Review the lines that follow and copy each one that contains the word "scene".
+-------+
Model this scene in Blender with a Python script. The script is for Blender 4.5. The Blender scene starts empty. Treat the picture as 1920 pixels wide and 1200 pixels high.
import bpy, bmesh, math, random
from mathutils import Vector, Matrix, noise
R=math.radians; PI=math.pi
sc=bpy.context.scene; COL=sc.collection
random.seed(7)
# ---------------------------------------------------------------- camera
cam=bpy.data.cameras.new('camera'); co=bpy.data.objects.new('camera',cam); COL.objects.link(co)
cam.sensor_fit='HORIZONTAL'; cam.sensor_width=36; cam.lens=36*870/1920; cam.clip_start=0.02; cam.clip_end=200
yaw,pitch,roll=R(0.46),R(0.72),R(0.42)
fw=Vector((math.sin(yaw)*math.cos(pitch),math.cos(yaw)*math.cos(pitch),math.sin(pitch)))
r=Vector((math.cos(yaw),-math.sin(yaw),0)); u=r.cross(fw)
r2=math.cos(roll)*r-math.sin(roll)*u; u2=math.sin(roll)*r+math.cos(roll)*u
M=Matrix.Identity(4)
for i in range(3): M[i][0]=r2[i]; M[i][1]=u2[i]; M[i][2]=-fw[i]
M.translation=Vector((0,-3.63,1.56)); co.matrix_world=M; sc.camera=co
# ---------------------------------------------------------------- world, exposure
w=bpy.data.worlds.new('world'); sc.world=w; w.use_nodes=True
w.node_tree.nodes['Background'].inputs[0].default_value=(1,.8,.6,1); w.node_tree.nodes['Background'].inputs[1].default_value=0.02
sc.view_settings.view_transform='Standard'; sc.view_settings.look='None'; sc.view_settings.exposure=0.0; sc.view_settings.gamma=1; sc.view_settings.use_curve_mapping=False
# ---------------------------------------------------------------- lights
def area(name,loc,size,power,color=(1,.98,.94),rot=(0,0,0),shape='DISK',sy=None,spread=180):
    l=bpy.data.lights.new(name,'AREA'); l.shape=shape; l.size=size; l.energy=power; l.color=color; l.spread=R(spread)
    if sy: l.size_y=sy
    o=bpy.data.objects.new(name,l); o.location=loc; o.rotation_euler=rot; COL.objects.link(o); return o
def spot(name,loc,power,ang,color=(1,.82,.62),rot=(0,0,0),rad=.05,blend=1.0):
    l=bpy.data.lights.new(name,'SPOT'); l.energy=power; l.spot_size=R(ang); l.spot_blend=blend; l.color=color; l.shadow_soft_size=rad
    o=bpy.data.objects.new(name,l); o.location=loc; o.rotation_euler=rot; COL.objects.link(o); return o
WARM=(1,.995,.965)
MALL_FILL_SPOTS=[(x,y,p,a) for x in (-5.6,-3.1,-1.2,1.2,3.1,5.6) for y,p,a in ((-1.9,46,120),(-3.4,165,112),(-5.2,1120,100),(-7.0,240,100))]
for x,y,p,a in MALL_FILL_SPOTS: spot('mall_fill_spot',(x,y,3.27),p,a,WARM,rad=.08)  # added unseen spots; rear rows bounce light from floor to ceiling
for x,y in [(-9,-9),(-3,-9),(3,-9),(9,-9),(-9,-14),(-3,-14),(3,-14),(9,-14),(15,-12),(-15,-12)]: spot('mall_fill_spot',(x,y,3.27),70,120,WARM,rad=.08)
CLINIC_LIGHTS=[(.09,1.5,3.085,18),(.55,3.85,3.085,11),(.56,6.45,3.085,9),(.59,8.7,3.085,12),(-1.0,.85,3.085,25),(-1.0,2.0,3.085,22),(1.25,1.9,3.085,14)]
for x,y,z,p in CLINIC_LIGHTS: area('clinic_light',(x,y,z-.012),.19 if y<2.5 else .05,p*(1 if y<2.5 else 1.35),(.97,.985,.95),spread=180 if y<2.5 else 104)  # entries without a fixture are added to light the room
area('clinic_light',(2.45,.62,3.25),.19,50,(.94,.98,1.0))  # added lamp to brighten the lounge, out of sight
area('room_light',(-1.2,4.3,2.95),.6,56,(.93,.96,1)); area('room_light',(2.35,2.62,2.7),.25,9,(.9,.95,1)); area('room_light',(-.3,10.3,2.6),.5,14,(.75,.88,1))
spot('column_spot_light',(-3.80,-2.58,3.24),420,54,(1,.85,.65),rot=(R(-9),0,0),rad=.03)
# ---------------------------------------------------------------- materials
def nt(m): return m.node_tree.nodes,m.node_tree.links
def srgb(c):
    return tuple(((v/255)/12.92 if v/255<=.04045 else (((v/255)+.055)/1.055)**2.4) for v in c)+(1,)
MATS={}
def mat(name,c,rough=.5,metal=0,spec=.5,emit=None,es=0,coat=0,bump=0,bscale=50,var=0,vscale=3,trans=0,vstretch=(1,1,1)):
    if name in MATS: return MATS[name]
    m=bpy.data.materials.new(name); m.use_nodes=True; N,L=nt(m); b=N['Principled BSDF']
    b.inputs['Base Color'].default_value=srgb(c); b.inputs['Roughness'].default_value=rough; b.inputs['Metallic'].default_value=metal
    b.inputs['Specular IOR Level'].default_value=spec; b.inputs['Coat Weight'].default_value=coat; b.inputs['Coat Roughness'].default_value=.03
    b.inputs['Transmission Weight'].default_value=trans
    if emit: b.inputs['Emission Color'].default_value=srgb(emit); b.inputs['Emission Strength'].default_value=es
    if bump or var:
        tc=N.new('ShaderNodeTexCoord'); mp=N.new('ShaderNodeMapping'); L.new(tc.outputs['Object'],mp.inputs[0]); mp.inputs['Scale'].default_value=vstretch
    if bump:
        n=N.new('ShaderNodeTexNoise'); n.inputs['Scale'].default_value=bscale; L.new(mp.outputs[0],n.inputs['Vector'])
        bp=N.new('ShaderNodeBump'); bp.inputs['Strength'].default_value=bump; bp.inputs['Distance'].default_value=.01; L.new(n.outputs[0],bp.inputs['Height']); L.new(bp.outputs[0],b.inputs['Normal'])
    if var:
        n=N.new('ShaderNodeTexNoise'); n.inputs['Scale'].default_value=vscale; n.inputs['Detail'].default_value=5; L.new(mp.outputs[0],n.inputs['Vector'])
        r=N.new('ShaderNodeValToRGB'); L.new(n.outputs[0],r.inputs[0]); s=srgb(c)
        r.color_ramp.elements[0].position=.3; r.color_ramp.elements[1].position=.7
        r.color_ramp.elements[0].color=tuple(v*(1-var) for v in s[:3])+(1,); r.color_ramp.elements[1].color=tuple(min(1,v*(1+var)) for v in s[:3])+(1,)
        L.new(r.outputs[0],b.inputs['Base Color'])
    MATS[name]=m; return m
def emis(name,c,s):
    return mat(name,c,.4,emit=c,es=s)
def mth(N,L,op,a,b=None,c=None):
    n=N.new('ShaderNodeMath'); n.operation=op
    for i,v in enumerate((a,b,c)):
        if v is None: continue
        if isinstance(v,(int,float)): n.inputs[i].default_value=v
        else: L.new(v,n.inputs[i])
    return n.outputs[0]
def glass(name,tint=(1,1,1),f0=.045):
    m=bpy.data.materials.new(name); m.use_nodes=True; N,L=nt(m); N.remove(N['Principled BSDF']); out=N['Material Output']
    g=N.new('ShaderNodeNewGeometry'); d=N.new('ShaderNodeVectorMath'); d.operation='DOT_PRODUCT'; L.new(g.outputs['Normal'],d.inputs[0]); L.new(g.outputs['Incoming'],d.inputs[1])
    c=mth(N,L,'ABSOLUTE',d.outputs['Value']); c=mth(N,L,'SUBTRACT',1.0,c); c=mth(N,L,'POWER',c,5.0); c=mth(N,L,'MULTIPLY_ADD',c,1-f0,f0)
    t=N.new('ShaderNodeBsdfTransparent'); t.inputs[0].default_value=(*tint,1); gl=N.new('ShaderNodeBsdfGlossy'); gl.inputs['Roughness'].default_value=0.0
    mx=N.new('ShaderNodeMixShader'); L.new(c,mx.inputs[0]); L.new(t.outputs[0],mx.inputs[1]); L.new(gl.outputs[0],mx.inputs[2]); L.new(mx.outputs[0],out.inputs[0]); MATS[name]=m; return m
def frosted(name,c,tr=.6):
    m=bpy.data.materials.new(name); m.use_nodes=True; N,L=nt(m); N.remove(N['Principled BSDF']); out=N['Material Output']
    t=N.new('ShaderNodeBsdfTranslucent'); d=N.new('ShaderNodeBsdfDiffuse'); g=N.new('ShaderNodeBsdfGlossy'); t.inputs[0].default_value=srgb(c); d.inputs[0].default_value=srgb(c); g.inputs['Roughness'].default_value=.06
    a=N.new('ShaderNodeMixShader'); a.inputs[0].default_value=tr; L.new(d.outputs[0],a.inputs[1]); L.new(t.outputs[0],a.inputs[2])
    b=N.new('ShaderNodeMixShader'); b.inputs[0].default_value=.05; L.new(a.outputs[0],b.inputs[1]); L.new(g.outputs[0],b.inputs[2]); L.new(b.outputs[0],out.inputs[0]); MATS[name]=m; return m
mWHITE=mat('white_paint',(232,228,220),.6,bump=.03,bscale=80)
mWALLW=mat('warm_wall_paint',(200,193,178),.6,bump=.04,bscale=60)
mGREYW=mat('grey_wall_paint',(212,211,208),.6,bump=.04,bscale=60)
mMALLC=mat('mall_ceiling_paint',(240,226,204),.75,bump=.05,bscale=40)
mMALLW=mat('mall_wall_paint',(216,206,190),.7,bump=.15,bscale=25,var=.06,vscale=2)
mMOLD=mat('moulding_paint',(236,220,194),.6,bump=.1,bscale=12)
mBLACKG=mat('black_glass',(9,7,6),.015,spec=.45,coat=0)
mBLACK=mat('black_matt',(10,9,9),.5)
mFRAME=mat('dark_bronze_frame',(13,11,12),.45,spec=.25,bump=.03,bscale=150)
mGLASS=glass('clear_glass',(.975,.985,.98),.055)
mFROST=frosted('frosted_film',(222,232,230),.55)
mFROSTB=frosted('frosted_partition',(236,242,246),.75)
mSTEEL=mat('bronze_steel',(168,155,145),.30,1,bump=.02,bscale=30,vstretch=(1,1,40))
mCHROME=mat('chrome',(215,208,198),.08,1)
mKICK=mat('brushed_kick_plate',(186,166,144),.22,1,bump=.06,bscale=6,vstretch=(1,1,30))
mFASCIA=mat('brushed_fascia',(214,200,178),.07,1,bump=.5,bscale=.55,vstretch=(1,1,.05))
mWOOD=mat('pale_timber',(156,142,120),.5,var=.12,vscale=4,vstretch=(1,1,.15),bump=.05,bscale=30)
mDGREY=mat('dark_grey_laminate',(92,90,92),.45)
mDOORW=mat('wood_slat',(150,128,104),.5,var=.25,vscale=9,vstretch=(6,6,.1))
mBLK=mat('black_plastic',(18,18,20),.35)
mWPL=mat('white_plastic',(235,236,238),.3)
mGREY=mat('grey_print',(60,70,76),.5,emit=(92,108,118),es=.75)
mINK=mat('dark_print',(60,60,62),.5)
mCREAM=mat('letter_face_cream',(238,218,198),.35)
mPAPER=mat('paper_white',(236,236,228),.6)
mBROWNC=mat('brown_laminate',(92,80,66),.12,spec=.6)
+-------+
▶ **Task result**
Model this scene in Blender with a Python script. The script is for Blender 4.5. The Blender scene starts empty. Treat the picture as 1920 pixels wide and 1200 pixels high.
sc=bpy.context.scene; COL=sc.collection